The Rum Runners installation examines the history of booze smuggling during the Prohibition era of 1918 – 30s.  Freeport was a major center due to its proximity to the offshore rum-running ships and its active boat building industry. Accompanying videos include stories about the infamous Bill McCoy, and bay house owner Captain Jack Combs, as told by George Combs and the late Captain Carmine Marinaccio. It is located on 28 Woodcleft Avenue near the Captain Lou fleet docks. The wood barrels were provided by East Coast Wood Barrel Works of Medford.

“Freeport Legends” examines legendary figures associated with the village’s maritime heritage. The panel features orchestra leader Guy Lombardo, charter boat captain Carmine Marinaccio, bayman Cory Weyant and lifeguard Reggie Jones. The installation will feature hat types known to be worn by those featured in the exhibit.  Solomon said Freeport Legends has many interesting stories but one of her favorites is a story about Guy Lombardo, known to be a “very sympathetic human being,” Solomon said. “There’s this story about how one 10-year-old boy’s boat conked out at Guy Lombardo’s [dock]. The boy left the boat there and went for help but Guy Lombardo found him a rebuilt motor, put it on the boat and took it to the boy.” The exhibit is adjacent to the Two Cousins Fish Market at 255 Woodcleft Avenue.

The Boat Builders installation examines the history of boat building in Freeport. Featured are Al Grover, the Scopinich family, the Maresca Boatyard and garvey builder John Remsen. Connected to the exhibit is an original bow sprint crafted by Chris Hale and Weeks Boatyard in Patchogue. Accompanying videos include interviews with Fred Scopinich, John Remsen and Jerry Maresca, and historic footage from Al Grover’s transatlantic voyage of 1985. A propeller donated by SPLASH is also part of the installation.  The exhibit is located in front of Rachel’s Waterside Restaurant at 281 Woodcleft Avenue.

Solomon hopes that the exhibit will help people appreciate Freeport’s rich history and contributions to maritime culture.  Eventually she would like to add another installation to the exhibit on commercial and recreational fishing. “Maybe we can find a sponsor in the future,” Solomon said.

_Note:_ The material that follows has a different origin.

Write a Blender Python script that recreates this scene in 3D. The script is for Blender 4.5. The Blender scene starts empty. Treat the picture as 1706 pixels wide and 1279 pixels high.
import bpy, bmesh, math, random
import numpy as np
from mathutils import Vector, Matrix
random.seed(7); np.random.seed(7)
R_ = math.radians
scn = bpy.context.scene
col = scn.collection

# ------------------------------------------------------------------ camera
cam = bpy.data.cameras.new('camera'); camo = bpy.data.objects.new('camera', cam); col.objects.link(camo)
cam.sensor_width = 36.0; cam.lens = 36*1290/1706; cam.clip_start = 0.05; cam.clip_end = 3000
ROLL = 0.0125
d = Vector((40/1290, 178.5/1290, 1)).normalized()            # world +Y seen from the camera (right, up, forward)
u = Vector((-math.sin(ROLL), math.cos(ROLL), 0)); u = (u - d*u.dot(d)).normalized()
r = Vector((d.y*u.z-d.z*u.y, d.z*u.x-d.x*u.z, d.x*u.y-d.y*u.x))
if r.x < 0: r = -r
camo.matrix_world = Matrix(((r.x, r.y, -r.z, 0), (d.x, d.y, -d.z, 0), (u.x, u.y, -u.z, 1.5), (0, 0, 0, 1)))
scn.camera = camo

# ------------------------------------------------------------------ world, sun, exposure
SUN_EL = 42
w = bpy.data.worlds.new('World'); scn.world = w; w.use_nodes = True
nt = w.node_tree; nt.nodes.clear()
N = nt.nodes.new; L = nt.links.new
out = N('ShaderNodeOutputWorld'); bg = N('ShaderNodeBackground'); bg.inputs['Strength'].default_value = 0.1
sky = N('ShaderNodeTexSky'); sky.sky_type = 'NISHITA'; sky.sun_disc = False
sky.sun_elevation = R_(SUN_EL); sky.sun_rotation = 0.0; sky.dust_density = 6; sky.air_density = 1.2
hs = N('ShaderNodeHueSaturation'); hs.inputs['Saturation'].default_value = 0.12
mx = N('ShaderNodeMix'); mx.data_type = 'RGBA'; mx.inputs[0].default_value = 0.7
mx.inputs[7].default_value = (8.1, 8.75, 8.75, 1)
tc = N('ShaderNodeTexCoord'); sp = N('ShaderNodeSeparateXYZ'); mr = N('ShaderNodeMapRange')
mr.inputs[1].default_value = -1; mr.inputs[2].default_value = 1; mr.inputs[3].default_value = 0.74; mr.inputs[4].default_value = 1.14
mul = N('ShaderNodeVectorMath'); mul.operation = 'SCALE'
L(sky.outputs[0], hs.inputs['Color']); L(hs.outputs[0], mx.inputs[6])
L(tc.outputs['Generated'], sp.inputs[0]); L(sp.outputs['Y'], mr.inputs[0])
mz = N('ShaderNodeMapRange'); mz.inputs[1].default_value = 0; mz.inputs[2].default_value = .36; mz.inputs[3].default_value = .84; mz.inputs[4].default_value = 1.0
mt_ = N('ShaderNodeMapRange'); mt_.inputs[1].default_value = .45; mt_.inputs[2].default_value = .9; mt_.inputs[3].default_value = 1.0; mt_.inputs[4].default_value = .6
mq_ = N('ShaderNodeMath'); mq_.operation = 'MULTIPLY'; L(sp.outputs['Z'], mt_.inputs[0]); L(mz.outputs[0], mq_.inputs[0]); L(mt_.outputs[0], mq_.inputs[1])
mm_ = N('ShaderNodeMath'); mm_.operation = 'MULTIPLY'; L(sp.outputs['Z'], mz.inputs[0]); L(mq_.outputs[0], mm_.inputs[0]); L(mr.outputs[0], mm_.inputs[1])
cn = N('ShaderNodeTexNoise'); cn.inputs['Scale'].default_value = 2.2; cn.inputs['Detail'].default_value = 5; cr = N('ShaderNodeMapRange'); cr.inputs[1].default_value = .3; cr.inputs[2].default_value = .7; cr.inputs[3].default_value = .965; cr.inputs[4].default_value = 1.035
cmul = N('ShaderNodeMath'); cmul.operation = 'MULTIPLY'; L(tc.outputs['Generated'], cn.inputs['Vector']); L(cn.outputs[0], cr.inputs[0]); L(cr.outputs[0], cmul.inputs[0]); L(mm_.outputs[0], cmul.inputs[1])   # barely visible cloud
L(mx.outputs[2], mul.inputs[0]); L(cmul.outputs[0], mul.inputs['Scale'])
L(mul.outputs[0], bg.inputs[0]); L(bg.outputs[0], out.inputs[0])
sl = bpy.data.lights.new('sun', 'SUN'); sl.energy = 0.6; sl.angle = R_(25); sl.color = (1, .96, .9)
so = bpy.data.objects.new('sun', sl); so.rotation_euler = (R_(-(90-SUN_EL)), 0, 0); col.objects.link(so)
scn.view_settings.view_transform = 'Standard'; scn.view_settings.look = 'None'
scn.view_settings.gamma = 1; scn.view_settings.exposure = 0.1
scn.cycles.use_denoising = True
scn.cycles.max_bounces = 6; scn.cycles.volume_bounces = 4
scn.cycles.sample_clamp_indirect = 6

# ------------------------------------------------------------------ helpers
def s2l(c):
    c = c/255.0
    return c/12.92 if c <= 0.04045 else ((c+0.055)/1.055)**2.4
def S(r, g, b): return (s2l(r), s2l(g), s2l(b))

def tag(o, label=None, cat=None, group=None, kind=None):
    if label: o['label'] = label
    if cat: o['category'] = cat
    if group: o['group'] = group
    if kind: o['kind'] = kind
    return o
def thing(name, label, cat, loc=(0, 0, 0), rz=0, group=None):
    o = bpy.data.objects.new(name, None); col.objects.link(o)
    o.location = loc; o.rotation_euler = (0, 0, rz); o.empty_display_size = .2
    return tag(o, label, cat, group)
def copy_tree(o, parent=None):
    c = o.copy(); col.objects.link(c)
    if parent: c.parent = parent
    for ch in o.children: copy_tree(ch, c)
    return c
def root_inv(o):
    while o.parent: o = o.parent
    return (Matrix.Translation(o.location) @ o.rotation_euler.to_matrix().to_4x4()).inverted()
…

Project funding was provided by the National Endowment for the Arts, the National Park Service, the N.Y. State Council on the Arts and the N.Y. Council for the Humanities. The exhibit was curated by L.I. Traditions’ director Nancy Solomon in association with City Lore. The multi-media pieces were curated by Anna Mule and Emily Charlaff.  The graphic designer was Paul Orselli of Paul Orselli Workshop. Fossil Graphics of Deer Park produced the panels. Installation is made possible by the Village of Freeport.